Paris, 1890. When Sherlock Holmes finds himself chasing an art dealer
through the streets of Paris, he's certain he's smoked out one of the
principals of a cunning forgery ring responsible for the theft of some
of the Louvre's greatest masterpieces. But for once, Holmes is dead
wrong.
He doesn't know that the dealer, Theo Van Gogh, is rushing to the side
of his brother, who lies dying of a gunshot wound in Auvers. He doesn't
know that the dealer's brother is a penniless misfit artist named
Vincent, known to few and mourned by even fewer.
Officialdom pronounces the death a suicide, but a few minutes at the
scene convinces Holmes it was murder.
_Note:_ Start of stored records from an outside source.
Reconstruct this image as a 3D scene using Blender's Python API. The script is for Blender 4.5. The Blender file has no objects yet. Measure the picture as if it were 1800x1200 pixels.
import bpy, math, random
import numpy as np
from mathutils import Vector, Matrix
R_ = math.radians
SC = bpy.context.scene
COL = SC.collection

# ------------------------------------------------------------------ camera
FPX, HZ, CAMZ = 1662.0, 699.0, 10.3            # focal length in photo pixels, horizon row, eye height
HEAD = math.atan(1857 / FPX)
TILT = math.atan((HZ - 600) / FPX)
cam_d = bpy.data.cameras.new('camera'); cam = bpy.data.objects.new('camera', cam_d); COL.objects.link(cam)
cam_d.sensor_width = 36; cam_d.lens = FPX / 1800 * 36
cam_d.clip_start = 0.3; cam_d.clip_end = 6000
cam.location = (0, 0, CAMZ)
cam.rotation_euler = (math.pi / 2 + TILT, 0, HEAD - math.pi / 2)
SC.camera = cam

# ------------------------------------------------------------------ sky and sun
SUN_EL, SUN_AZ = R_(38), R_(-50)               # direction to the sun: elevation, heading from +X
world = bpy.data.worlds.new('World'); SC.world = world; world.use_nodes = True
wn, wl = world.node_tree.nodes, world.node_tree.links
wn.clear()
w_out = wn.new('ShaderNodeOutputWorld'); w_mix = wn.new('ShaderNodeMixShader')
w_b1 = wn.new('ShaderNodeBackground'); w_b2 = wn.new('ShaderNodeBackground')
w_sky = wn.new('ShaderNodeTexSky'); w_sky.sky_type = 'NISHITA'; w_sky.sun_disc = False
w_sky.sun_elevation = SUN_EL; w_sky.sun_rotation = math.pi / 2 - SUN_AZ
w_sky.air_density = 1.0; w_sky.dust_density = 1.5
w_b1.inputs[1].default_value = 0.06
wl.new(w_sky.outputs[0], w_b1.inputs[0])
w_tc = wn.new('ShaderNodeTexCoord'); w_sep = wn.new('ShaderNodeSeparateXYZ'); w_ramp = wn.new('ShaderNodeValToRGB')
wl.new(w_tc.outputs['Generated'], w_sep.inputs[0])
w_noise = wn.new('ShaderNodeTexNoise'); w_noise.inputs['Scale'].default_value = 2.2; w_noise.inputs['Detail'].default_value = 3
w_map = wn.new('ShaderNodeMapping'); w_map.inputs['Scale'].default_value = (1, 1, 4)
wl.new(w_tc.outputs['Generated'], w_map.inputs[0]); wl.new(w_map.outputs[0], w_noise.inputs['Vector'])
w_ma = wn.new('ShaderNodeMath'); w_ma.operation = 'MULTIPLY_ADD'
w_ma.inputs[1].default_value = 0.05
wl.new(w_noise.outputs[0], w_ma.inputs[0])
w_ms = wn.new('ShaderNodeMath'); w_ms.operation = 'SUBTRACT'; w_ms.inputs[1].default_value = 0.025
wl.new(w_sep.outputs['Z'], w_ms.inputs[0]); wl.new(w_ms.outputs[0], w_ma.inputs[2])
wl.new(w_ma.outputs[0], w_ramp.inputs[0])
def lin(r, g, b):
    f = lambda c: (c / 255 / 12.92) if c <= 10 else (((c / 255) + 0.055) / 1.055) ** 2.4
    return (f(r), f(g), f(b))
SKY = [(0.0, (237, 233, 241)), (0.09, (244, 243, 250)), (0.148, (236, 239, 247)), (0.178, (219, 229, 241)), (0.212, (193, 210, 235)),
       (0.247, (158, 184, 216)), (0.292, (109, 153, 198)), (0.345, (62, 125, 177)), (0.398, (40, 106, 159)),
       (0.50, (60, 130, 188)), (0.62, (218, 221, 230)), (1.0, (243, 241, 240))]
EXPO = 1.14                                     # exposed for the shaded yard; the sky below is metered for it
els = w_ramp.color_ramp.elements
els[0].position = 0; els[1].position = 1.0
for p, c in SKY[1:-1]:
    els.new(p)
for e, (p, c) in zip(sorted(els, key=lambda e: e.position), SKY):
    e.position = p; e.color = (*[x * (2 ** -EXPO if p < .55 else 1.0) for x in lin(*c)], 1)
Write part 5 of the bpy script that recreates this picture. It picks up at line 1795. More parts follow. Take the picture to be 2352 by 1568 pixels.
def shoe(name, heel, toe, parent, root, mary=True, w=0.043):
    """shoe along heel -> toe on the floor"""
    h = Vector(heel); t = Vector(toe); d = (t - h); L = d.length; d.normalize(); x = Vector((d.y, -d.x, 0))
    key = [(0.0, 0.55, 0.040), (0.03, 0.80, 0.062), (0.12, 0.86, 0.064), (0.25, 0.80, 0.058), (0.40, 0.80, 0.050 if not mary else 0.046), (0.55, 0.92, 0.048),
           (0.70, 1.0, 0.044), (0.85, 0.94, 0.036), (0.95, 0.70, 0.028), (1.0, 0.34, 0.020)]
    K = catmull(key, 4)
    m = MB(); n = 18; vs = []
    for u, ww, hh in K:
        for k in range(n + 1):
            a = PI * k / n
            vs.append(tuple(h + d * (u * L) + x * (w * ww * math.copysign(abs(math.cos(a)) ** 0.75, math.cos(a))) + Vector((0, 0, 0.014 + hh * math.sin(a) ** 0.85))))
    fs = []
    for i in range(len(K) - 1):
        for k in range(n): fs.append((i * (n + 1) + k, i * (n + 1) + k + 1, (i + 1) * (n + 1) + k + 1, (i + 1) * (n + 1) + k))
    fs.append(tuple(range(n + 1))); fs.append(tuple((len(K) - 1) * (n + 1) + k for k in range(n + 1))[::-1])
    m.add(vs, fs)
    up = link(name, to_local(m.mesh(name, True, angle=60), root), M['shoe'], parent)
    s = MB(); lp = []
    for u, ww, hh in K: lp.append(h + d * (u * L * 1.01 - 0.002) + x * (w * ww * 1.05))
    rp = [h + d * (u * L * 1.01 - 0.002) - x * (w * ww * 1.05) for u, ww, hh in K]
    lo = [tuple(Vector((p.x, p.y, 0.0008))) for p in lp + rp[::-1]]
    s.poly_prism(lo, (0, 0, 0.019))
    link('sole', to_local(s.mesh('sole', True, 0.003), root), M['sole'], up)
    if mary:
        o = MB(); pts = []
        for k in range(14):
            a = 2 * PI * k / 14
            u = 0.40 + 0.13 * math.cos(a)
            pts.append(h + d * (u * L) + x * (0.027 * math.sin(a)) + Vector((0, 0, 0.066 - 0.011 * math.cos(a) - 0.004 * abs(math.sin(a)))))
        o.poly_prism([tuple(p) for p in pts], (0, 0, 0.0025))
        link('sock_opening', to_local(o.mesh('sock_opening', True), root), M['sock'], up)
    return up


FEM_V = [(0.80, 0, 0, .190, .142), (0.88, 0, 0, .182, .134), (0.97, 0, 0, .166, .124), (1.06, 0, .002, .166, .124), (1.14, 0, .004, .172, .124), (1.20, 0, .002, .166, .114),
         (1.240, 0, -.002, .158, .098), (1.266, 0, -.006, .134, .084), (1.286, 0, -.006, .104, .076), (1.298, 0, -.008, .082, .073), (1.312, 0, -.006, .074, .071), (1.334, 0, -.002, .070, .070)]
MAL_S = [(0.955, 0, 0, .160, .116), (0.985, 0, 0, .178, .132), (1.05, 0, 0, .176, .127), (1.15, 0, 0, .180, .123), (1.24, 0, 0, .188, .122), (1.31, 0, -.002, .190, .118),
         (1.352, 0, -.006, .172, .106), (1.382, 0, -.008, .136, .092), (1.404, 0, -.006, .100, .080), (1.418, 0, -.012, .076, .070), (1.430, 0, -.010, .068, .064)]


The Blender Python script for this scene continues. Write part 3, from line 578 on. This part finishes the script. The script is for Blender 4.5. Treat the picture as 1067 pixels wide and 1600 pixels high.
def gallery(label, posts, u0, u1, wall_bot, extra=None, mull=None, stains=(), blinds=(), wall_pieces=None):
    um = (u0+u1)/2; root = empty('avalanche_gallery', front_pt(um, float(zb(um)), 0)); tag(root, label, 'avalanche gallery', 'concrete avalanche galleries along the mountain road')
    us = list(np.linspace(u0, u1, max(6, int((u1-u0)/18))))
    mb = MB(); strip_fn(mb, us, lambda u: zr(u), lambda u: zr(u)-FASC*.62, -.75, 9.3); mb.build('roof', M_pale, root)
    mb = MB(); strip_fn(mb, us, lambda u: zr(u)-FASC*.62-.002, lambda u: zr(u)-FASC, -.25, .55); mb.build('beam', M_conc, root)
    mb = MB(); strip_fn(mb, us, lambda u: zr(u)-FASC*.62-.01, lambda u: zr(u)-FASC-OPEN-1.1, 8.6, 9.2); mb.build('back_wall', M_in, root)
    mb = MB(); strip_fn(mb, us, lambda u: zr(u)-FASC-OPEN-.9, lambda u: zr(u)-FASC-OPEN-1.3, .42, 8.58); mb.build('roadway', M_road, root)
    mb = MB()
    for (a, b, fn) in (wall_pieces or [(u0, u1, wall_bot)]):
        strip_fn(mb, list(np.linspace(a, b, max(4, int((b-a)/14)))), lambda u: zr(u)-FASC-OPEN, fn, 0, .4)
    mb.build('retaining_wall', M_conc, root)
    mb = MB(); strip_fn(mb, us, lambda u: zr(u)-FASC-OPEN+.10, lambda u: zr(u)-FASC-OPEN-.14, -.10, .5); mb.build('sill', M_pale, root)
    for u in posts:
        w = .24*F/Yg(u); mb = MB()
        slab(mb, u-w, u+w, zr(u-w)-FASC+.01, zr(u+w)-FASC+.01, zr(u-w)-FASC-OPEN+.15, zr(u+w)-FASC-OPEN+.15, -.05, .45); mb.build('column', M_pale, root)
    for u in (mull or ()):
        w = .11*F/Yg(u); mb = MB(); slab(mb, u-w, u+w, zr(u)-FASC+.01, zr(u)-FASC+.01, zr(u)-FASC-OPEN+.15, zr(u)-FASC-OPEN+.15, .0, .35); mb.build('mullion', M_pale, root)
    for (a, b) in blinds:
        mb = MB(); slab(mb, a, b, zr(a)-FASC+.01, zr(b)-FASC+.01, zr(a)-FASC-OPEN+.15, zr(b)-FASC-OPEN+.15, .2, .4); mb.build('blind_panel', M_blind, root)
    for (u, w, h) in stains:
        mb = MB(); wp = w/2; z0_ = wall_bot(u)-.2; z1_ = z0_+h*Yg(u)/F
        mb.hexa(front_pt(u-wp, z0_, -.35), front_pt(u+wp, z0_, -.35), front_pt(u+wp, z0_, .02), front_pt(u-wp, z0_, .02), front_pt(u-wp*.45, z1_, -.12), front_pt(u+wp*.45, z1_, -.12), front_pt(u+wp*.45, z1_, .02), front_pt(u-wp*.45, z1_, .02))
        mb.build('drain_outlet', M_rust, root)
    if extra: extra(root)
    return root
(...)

And he's bulldog-determined to
discover why a penniless painter who harmed no one had to be killed-and
who killed him. Who could profit from Vincent's death? How is the murder
entwined with his own forgery investigation?
Holmes must retrace the last months of Vincent's life, testing his
mettle against men like the brutal Paul Gauguin and the secretive
Toulouse-Lautrec, all the while searching for the girl Olympia, whom
Vincent named with his dying breath. She can provide the truth, but can
anyone provide the proof? From the madhouse of St. Remy to the rooftops
of Paris, Holmes hunts a killer--while the killer hunts him.